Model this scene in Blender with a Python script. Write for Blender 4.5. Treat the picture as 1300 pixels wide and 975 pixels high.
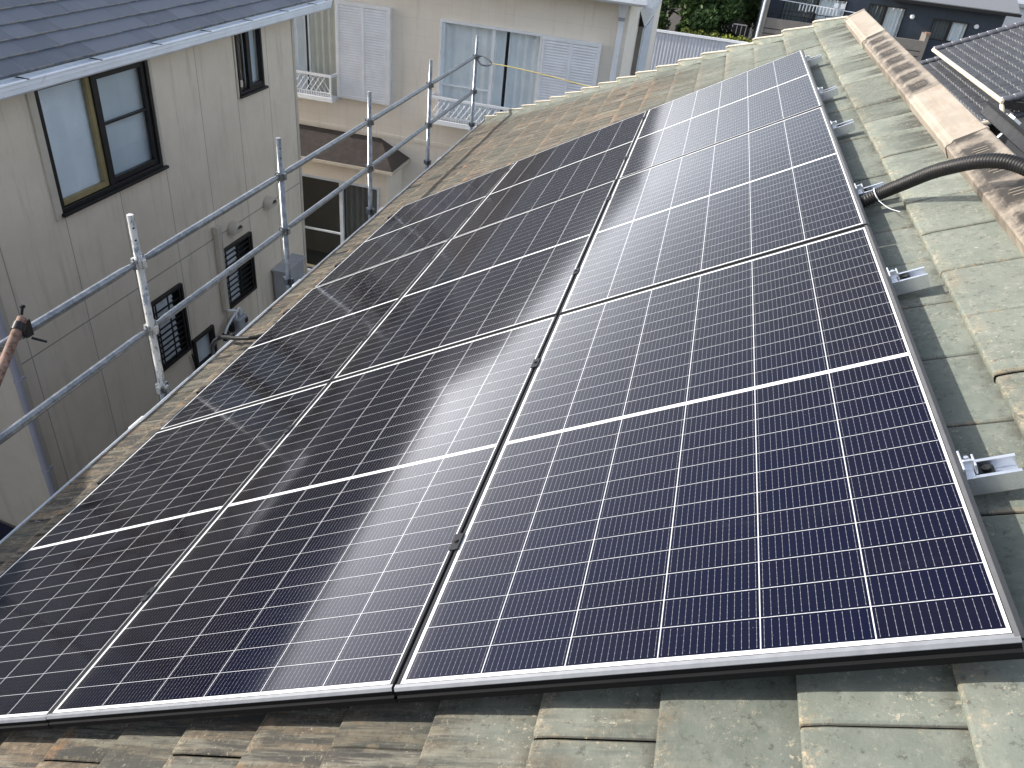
import bpy, math, random
import numpy as np
from mathutils import Vector, Matrix
random.seed(7)
R = math.radians
S = bpy.context.scene
C = S.collection
for o in list(bpy.data.objects): bpy.data.objects.remove(o)

# ---------------------------------------------------------------- camera
cam_d = bpy.data.cameras.new('camera'); cam = bpy.data.objects.new('camera', cam_d); C.objects.link(cam)
right = Vector((0.9650, 0.2453, 0.0952)); fwd = Vector((-0.1528, 0.8183, -0.5541))
fwd.normalize(); right = (right - fwd*right.dot(fwd)).normalized(); up = right.cross(fwd)
M = Matrix.Identity(4)
for i in range(3):
    M[i][0] = right[i]; M[i][1] = up[i]; M[i][2] = -fwd[i]
M.translation = Vector((-0.6323, -0.9271, 0.8717))
cam.matrix_world = M
cam_d.sensor_width = 36; cam_d.lens = 36*980.8/1300
cam_d.clip_start = 0.05; cam_d.clip_end = 2000
S.camera = cam
# ---------------------------------------------------------------- world and sun
LIGHT = Vector((1.12, 0.10, -0.506)).normalized()       # direction the light travels
HAZE = 15.5; VEIL = .50
w = bpy.data.worlds.new('World'); S.world = w; w.use_nodes = True
nt = w.node_tree; nt.nodes.clear()
sky = nt.nodes.new('ShaderNodeTexSky'); sky.sky_type = 'NISHITA'; sky.sun_disc = False
sky.sun_elevation = math.asin(-LIGHT.z); sky.sun_rotation = math.atan2(-LIGHT.x, -LIGHT.y)
sky.air_density = 1.0; sky.dust_density = 1.6; sky.ozone_density = 1.0
bg = nt.nodes.new('ShaderNodeBackground'); bg.inputs[1].default_value = 0.13
wo = nt.nodes.new('ShaderNodeOutputWorld')
# thin bright morning haze low over the sun's half of the horizon, on top of the clear sky
def wn(t, op=None, **kw):
    x = nt.nodes.new(t)
    if op: x.operation = op
    for k, v in kw.items(): setattr(x, k, v)
    return x
tc = wn('ShaderNodeTexCoord'); nrm = wn('ShaderNodeVectorMath', 'NORMALIZE'); nt.links.new(tc.outputs['Generated'], nrm.inputs[0])
dt = wn('ShaderNodeVectorMath', 'DOT_PRODUCT'); nt.links.new(nrm.outputs[0], dt.inputs[0]); dt.inputs[1].default_value = (-.743, .669, 0)
sp = wn('ShaderNodeSeparateXYZ'); nt.links.new(nrm.outputs[0], sp.inputs[0])
def wm(op, a, b=None, clamp=False):
    x = wn('ShaderNodeMath', op); x.use_clamp = clamp
    for i, v in enumerate((a, b)):
        if v is None: continue
        if isinstance(v, (int, float)): x.inputs[i].default_value = v
        else: nt.links.new(v, x.inputs[i])
    return x.outputs[0]
el = wm('MAXIMUM', sp.outputs[2], 0.)
f1 = wm('EXPONENT', wm('DIVIDE', el, -.145)); f2 = wm('EXPONENT', wm('DIVIDE', el, -.40))
az_ = wm('POWER', wm('MAXIMUM', dt.outputs['Value'], .001), 7.0)
cl = wn('ShaderNodeTexNoise'); cl.inputs['Scale'].default_value = 2.2; cl.inputs['Detail'].default_value = 5
mp = wn('ShaderNodeMapping'); mp.inputs['Scale'].default_value = (1, 1, 3.5); nt.links.new(nrm.outputs[0], mp.inputs[0]); nt.links.new(mp.outputs[0], cl.inputs['Vector'])
cf = wm('ADD', wm('MULTIPLY', cl.outputs[0], .7), .65)
hz = wm('ADD', wm('MULTIPLY', wm('MULTIPLY', wm('MULTIPLY', f1, HAZE), az_), cf), wm('MULTIPLY', wm('ADD', wm('MULTIPLY', f2, VEIL), VEIL*.25), cf))
b2 = wn('ShaderNodeBackground'); b2.inputs[0].default_value = (1.0, .94, .885, 1); nt.links.new(hz, b2.inputs[1])
ads = wn('ShaderNodeAddShader')
nt.links.new(sky.outputs[0], bg.inputs[0]); nt.links.new(bg.outputs[0], ads.inputs[0]); nt.links.new(b2.outputs[0], ads.inputs[1]); nt.links.new(ads.outputs[0], wo.inputs[0])
sun_d = bpy.data.lights.new('sun', 'SUN'); sun_d.energy = 3.9; sun_d.angle = R(0.6); sun_d.color = (1, .945, .86)
sun = bpy.data.objects.new('sun', sun_d); C.objects.link(sun)
sun.rotation_euler = LIGHT.to_track_quat('-Z', 'Y').to_euler(); sun.location = (-30, -5, 20)
S.view_settings.view_transform = 'Standard'; S.view_settings.look = 'None'
S.view_settings.exposure = 0.58; S.view_settings.gamma = 1
S.view_settings.use_curve_mapping = False
S.render.engine = 'CYCLES'
S.render.resolution_x = 1024; S.render.resolution_y = 768

# ---------------------------------------------------------------- node helpers
class NT:
    def __init__(s, name):
        s.m = bpy.data.materials.new(name); s.m.use_nodes = True
        s.t = s.m.node_tree; s.t.nodes.clear()
        s.out = s.t.nodes.new('ShaderNodeOutputMaterial')
    def n(s, typ, **kw):
        x = s.t.nodes.new(typ)
        for k, v in kw.items(): setattr(x, k, v)
        return x
    def set(s, inp, v):
        if v is None: return
        if isinstance(v, bpy.types.NodeSocket): s.t.links.new(v, inp)
        elif isinstance(v, (tuple, list)) and len(v) == 3 and inp.type == 'RGBA': inp.default_value = (*v, 1)
        else: inp.default_value = v
    def math(s, op, a, b=None, c=None, clamp=False):
        x = s.n('ShaderNodeMath', operation=op, use_clamp=clamp)
        for i, v in enumerate((a, b, c)):
            if v is not None: s.set(x.inputs[i], v)
        return x.outputs[0]
    def ss(s, v, e0, e1):                                # smoothstep map to 0..1
        x = s.n('ShaderNodeMapRange', interpolation_type='SMOOTHSTEP')
        s.set(x.inputs[0], v); x.inputs[1].default_value = e0; x.inputs[2].default_value = e1
        return x.outputs[0]
    def mix(s, f, a, b, mode='MIX'):
        x = s.n('ShaderNodeMix', data_type='RGBA', blend_type=mode)
        s.set(x.inputs[0], f); s.set(x.inputs[6], a); s.set(x.inputs[7], b)
        return x.outputs[2]
    def coord(s, out='Object'):
        return s.n('ShaderNodeTexCoord').outputs[out]
    def xyz(s, v):
        x = s.n('ShaderNodeSeparateXYZ'); s.set(x.inputs[0], v); return x.outputs
    def scale(s, v, sc, loc=(0, 0, 0)):
        x = s.n('ShaderNodeMapping'); s.set(x.inputs[0], v)
        x.inputs['Scale'].default_value = sc; x.inputs['Location'].default_value = loc; return x.outputs[0]
    def noise(s, v, scale, detail=4, rough=.6):
        x = s.n('ShaderNodeTexNoise'); s.set(x.inputs['Vector'], v); x.inputs['Scale'].default_value = scale
        x.inputs['Detail'].default_value = detail; x.inputs['Roughness'].default_value = rough; return x.outputs[0]
    def vor(s, v, scale, rnd=1):
        x = s.n('ShaderNodeTexVoronoi'); s.set(x.inputs['Vector'], v); x.inputs['Scale'].default_value = scale
        return x.outputs[0]
    def white(s, v):
        x = s.n('ShaderNodeTexWhiteNoise'); s.set(x.inputs[0], v); return x.outputs[0]
    def comb(s, a, b, c=0.):
        x = s.n('ShaderNodeCombineXYZ'); s.set(x.inputs[0], a); s.set(x.inputs[1], b); s.set(x.inputs[2], c); return x.outputs[0]
    def bump(s, h, strength=.3, dist=.01):
        x = s.n('ShaderNodeBump'); s.set(x.inputs['Height'], h); x.inputs['Strength'].default_value = strength
        x.inputs['Distance'].default_value = dist; return x.outputs[0]
    def pbr(s, col, rough=.6, metal=0., spec=.5, normal=None, ior=None):
        p = s.n('ShaderNodeBsdfPrincipled')
        s.set(p.inputs['Base Color'], col); s.set(p.inputs['Roughness'], rough); s.set(p.inputs['Metallic'], metal)
        p.inputs['Specular IOR Level'].default_value = spec
        if ior: p.inputs['IOR'].default_value = ior
        if normal: s.set(p.inputs['Normal'], normal)
        s.t.links.new(p.outputs[0], s.out.inputs[0]); return p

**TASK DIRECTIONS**
Please reproduce the listing exactly from its opening line through the line that contains "for o in list(bpy.data.objects): bpy.data.objects.remove(o)", both included, with all pictures omitted.

**TASK ANSWER**
Model this scene in Blender with a Python script. Write for Blender 4.5. Treat the picture as 1300 pixels wide and 975 pixels high.
import bpy, math, random
import numpy as np
from mathutils import Vector, Matrix
random.seed(7)
R = math.radians
S = bpy.context.scene
C = S.collection
for o in list(bpy.data.objects): bpy.data.objects.remove(o)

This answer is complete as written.